### WRITTEN PROBLEM
Copy verbatim the block of lines in the entries below whose first line contains "The Blender Python script for this scene continues." and whose last line contains "2.3))), 'rusty_top', M['hedge_rust'], hd)". Leave out all other lines.

### DATA
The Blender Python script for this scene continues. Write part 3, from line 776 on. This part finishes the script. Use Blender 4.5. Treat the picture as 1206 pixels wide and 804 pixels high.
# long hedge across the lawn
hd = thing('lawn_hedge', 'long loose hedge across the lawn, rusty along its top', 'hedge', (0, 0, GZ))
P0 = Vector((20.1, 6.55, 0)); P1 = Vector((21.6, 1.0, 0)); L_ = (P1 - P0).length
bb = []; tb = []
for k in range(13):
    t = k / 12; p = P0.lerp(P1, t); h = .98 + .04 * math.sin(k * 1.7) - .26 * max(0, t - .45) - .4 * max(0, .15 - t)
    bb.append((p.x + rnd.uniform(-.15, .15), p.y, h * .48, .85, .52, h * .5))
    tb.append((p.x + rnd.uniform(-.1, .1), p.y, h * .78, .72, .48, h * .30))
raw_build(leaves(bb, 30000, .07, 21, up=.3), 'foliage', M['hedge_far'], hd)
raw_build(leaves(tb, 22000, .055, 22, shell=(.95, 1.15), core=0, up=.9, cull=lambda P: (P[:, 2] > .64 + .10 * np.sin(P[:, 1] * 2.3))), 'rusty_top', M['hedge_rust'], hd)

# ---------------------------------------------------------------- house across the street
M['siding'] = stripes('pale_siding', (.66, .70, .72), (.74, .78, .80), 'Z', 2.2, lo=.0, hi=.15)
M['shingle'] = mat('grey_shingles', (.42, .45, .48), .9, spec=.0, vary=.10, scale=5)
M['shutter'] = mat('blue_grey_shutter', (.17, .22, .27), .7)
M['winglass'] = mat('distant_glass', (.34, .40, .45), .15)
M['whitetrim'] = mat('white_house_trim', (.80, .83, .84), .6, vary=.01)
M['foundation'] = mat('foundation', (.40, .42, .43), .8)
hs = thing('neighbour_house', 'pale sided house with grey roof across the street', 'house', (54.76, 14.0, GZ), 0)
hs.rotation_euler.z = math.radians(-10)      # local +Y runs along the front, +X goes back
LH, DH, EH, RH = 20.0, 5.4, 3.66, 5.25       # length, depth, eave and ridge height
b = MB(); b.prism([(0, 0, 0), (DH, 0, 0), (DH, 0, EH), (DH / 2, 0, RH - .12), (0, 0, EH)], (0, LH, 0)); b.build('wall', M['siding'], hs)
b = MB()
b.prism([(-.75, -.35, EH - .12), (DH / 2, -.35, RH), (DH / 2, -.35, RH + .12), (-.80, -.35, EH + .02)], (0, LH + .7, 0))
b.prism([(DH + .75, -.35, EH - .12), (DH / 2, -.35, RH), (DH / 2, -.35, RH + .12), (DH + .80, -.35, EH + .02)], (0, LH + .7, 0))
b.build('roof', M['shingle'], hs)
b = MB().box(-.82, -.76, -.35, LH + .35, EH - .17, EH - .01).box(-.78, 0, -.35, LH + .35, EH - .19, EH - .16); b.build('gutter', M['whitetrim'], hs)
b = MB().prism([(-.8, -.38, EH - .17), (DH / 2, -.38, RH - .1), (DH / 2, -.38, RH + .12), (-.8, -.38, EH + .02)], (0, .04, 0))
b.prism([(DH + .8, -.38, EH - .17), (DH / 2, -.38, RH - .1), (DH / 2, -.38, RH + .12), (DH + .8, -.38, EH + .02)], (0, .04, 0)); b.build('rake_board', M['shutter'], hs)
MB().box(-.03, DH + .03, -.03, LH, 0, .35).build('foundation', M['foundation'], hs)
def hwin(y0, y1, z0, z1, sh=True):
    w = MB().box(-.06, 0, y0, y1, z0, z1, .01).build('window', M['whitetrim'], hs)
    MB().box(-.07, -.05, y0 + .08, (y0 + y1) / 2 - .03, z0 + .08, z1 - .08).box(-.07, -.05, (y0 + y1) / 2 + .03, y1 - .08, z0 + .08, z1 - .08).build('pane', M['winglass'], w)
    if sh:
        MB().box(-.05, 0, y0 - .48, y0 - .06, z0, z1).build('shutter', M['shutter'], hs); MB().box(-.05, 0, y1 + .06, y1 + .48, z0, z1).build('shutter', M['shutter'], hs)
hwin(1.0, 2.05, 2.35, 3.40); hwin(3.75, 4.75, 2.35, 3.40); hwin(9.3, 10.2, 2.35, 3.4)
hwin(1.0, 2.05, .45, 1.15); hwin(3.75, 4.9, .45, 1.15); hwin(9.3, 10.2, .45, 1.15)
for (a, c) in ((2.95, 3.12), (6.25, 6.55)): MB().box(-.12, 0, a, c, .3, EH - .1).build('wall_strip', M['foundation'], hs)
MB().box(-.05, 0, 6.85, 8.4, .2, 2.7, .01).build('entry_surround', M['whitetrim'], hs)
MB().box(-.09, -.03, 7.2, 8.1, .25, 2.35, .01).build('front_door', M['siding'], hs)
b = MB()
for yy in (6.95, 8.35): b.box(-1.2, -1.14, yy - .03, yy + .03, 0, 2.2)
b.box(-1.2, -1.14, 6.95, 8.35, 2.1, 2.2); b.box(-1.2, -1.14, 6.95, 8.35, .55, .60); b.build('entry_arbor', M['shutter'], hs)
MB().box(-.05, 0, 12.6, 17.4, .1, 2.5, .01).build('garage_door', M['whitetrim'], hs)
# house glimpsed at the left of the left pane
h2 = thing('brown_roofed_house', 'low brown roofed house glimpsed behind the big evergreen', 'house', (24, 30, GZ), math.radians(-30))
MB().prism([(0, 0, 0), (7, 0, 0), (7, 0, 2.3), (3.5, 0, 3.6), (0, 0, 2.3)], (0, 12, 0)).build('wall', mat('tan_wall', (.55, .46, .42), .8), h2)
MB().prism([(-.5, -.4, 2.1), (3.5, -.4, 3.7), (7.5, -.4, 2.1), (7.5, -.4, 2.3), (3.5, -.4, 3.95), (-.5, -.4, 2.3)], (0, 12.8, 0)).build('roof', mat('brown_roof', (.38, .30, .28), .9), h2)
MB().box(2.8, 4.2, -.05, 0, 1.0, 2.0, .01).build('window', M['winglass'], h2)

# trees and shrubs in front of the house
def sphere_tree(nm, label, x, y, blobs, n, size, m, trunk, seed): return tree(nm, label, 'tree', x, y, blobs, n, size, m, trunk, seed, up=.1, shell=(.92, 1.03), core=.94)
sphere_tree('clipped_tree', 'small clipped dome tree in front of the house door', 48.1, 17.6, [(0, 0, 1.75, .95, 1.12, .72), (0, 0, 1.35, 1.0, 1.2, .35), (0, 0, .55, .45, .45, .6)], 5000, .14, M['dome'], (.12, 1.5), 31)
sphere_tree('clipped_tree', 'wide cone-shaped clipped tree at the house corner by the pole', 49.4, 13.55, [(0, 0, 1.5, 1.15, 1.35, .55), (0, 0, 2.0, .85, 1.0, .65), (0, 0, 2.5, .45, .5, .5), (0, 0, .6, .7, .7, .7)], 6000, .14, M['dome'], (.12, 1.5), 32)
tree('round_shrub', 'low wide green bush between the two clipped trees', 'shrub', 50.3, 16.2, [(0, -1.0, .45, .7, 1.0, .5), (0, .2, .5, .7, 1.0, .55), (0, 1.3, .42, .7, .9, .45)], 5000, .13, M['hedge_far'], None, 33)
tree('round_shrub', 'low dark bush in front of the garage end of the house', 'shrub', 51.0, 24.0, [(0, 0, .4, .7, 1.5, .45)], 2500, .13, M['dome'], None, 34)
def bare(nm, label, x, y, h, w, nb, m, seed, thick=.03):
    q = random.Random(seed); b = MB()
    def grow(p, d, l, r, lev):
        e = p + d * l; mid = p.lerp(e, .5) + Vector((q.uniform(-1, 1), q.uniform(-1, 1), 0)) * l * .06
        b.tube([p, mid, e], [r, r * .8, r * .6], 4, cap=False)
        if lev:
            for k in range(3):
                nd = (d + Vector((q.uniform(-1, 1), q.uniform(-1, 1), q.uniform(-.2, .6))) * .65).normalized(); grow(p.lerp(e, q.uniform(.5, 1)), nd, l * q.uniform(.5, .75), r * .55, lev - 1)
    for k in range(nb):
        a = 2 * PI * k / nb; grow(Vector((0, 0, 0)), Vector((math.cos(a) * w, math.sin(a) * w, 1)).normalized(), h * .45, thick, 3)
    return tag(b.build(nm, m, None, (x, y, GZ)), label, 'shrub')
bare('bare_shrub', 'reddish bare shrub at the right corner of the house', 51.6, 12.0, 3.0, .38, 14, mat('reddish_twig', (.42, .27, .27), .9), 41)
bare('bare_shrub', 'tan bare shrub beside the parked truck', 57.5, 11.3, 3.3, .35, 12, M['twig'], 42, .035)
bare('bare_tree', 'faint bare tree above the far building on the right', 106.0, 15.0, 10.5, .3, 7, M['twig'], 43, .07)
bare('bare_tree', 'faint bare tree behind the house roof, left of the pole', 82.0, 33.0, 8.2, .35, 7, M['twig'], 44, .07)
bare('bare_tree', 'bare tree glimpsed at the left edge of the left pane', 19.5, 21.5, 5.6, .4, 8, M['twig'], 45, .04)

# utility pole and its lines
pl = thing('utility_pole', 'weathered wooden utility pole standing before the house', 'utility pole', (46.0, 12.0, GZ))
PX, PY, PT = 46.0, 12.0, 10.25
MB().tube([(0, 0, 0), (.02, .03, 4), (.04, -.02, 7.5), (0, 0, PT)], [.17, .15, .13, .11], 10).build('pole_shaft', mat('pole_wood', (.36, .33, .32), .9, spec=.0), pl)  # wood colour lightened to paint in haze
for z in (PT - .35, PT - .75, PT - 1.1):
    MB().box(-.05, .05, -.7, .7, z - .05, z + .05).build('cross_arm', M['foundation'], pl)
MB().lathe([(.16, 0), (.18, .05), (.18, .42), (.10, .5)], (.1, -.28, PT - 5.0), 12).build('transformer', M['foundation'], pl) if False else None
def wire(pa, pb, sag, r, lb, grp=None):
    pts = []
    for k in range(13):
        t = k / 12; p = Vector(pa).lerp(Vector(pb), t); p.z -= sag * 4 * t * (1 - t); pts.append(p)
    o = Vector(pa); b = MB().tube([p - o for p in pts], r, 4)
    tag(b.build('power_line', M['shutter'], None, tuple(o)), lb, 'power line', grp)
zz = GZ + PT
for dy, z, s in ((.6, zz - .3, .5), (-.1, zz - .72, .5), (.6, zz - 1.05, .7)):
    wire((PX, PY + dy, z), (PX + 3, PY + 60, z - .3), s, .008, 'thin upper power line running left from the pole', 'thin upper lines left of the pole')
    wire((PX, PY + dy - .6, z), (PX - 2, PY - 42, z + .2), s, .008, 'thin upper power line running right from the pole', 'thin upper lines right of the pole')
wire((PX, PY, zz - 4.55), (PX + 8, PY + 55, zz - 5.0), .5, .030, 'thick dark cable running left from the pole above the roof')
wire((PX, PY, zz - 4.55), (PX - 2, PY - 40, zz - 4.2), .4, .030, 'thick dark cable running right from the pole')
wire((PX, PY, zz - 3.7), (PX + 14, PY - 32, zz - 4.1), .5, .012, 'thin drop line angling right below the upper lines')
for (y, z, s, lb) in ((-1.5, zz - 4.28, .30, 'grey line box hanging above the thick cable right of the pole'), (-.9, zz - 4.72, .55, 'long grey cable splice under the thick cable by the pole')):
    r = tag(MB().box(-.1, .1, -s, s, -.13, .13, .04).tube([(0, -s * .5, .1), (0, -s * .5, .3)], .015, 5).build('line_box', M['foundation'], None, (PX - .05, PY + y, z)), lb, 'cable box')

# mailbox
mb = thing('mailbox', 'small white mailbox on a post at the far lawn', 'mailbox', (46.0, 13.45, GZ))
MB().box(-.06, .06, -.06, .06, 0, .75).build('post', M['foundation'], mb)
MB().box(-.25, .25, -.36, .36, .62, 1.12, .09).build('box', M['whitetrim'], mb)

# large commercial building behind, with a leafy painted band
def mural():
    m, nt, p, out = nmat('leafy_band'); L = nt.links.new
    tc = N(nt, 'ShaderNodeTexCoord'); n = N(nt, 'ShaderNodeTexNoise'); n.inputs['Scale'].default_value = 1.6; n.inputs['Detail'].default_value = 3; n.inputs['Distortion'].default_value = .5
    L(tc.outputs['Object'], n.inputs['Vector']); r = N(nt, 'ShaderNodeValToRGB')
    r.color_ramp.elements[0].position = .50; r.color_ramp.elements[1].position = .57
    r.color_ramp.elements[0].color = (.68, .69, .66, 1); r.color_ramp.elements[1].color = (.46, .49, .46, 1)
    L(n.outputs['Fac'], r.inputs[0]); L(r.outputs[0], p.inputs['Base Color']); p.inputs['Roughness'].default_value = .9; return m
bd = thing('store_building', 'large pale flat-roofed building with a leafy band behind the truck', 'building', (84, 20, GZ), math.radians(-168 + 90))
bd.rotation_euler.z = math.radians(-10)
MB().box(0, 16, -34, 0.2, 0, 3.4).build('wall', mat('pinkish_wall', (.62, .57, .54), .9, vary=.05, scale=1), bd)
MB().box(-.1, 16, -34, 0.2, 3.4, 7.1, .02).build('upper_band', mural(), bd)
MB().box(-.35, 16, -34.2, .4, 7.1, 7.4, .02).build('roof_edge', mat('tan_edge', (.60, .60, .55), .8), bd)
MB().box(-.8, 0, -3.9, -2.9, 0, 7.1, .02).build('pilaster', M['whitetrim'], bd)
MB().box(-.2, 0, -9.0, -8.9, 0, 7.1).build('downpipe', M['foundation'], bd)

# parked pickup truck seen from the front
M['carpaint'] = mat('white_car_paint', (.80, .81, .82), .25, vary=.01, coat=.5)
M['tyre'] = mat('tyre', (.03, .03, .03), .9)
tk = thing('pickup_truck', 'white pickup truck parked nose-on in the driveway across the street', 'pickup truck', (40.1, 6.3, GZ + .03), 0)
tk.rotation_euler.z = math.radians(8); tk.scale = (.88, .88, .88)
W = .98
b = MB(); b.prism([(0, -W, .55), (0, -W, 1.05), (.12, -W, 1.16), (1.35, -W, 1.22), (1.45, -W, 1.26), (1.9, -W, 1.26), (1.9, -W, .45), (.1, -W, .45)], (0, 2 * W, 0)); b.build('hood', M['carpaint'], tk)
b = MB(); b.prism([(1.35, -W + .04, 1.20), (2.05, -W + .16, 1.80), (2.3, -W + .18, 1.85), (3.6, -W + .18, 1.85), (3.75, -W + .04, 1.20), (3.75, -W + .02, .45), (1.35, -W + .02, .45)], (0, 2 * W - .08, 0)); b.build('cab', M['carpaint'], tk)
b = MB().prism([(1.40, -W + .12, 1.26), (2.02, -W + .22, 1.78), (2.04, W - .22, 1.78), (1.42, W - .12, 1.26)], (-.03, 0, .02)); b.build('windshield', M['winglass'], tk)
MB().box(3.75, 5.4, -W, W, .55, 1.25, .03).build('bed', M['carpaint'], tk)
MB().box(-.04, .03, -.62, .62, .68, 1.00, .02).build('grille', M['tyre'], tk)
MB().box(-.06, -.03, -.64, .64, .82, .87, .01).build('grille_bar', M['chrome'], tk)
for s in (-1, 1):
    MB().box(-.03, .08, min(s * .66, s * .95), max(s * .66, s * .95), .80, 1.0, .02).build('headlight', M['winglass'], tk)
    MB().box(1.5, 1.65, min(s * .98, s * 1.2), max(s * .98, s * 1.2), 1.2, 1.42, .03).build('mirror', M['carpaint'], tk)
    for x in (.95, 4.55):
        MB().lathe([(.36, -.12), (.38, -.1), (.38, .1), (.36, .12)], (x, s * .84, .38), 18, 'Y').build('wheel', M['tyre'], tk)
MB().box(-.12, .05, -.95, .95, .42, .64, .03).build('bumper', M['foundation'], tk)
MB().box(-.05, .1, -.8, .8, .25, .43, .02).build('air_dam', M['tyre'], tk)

==

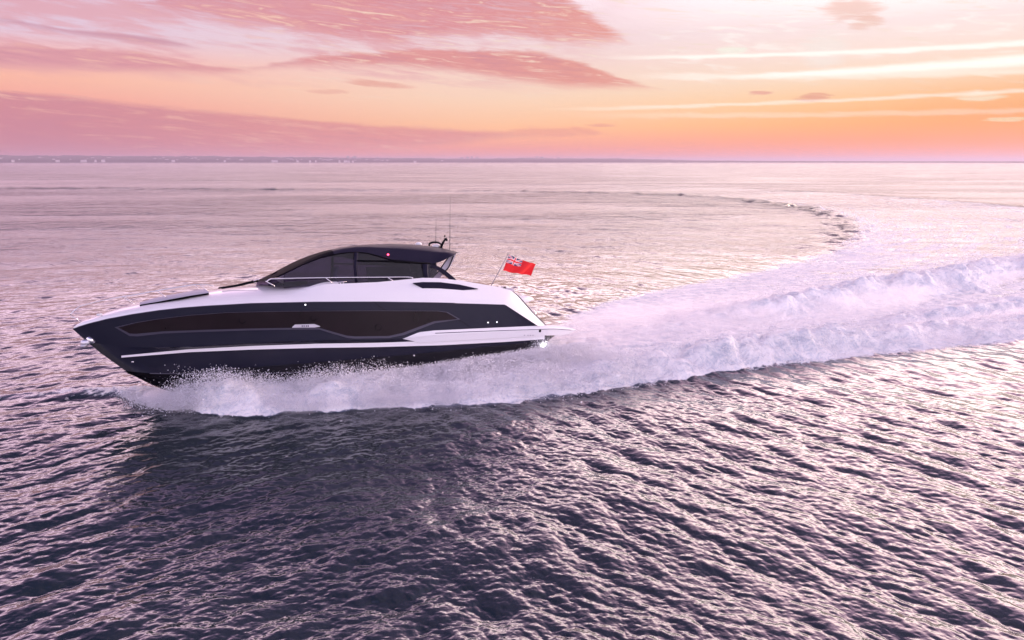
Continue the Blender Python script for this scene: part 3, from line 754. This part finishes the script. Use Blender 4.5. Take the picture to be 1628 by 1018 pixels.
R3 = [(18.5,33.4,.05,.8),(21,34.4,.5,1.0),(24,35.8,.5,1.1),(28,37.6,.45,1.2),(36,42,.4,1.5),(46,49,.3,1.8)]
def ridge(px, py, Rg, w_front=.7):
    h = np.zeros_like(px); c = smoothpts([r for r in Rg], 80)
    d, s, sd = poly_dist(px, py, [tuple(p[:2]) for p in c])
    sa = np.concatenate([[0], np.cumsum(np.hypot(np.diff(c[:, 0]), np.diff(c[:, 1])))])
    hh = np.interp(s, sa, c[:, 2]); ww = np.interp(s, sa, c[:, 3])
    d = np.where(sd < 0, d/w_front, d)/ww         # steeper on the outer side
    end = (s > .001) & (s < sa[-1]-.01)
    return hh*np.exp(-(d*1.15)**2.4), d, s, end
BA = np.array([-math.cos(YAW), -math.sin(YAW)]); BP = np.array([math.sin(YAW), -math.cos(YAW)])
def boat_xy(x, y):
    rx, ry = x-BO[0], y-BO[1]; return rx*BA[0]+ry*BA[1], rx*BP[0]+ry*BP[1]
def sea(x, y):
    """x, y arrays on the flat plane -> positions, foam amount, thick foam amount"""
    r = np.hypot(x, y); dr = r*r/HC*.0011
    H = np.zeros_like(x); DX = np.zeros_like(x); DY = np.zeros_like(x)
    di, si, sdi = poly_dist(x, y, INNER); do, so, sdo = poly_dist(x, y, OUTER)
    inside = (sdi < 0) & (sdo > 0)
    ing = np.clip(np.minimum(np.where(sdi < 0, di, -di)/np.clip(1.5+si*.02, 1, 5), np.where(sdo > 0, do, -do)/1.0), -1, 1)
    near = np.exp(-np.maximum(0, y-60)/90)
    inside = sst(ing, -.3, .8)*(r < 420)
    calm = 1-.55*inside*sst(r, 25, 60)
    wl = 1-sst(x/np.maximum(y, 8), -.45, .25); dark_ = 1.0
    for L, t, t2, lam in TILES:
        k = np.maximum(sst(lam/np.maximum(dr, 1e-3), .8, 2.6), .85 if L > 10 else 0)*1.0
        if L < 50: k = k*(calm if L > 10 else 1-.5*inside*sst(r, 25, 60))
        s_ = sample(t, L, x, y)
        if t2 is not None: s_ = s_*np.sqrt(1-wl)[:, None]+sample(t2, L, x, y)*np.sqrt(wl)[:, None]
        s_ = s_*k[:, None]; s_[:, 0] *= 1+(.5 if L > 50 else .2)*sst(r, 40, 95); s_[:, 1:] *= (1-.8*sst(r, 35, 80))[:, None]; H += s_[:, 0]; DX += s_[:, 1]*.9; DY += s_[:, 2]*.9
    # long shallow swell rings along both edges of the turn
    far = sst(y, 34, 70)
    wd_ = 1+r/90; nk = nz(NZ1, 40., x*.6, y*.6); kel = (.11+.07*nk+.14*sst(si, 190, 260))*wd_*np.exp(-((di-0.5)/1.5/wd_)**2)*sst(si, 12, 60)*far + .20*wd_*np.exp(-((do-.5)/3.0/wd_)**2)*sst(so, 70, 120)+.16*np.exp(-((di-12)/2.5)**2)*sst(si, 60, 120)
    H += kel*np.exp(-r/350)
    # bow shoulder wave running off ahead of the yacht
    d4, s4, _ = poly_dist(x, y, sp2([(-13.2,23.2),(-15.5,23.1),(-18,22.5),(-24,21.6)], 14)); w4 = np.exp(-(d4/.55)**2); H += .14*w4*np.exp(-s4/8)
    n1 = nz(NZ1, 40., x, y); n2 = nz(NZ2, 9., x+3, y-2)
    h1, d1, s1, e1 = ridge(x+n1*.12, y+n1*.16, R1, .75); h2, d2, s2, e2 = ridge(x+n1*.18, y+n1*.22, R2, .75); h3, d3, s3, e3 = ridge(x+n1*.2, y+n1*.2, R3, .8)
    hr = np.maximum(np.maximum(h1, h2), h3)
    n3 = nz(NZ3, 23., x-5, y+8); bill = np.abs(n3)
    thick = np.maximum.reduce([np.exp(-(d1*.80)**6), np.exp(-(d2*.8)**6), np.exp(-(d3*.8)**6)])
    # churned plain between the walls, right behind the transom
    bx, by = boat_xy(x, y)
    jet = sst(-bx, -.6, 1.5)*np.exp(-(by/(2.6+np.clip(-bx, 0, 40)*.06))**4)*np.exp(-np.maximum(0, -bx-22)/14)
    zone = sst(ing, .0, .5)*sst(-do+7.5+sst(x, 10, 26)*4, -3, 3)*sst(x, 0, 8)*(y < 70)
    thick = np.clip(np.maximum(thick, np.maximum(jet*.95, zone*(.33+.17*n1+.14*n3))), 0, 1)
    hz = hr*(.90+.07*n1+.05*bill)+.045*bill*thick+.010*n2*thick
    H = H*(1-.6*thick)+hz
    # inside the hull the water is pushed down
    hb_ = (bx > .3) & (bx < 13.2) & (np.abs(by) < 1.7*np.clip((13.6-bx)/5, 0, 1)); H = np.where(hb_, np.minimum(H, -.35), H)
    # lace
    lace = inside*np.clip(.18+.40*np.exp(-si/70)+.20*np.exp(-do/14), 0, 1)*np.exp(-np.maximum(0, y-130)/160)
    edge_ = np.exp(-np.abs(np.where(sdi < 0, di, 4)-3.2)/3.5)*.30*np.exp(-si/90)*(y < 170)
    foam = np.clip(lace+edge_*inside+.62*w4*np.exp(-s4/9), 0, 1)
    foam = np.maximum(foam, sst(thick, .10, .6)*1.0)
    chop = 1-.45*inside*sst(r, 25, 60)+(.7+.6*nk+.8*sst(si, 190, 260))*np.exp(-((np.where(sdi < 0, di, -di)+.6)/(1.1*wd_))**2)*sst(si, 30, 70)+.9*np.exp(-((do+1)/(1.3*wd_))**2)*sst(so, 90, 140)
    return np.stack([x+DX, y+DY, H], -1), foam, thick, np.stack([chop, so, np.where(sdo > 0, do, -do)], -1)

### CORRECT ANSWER
The Blender Python script for this scene continues. Write part 3, from line 776 on. This part finishes the script. Use Blender 4.5. Treat the picture as 1206 pixels wide and 804 pixels high.
# long hedge across the lawn
hd = thing('lawn_hedge', 'long loose hedge across the lawn, rusty along its top', 'hedge', (0, 0, GZ))
P0 = Vector((20.1, 6.55, 0)); P1 = Vector((21.6, 1.0, 0)); L_ = (P1 - P0).length
bb = []; tb = []
for k in range(13):
    t = k / 12; p = P0.lerp(P1, t); h = .98 + .04 * math.sin(k * 1.7) - .26 * max(0, t - .45) - .4 * max(0, .15 - t)
    bb.append((p.x + rnd.uniform(-.15, .15), p.y, h * .48, .85, .52, h * .5))
    tb.append((p.x + rnd.uniform(-.1, .1), p.y, h * .78, .72, .48, h * .30))
raw_build(leaves(bb, 30000, .07, 21, up=.3), 'foliage', M['hedge_far'], hd)
raw_build(leaves(tb, 22000, .055, 22, shell=(.95, 1.15), core=0, up=.9, cull=lambda P: (P[:, 2] > .64 + .10 * np.sin(P[:, 1] * 2.3))), 'rusty_top', M['hedge_rust'], hd)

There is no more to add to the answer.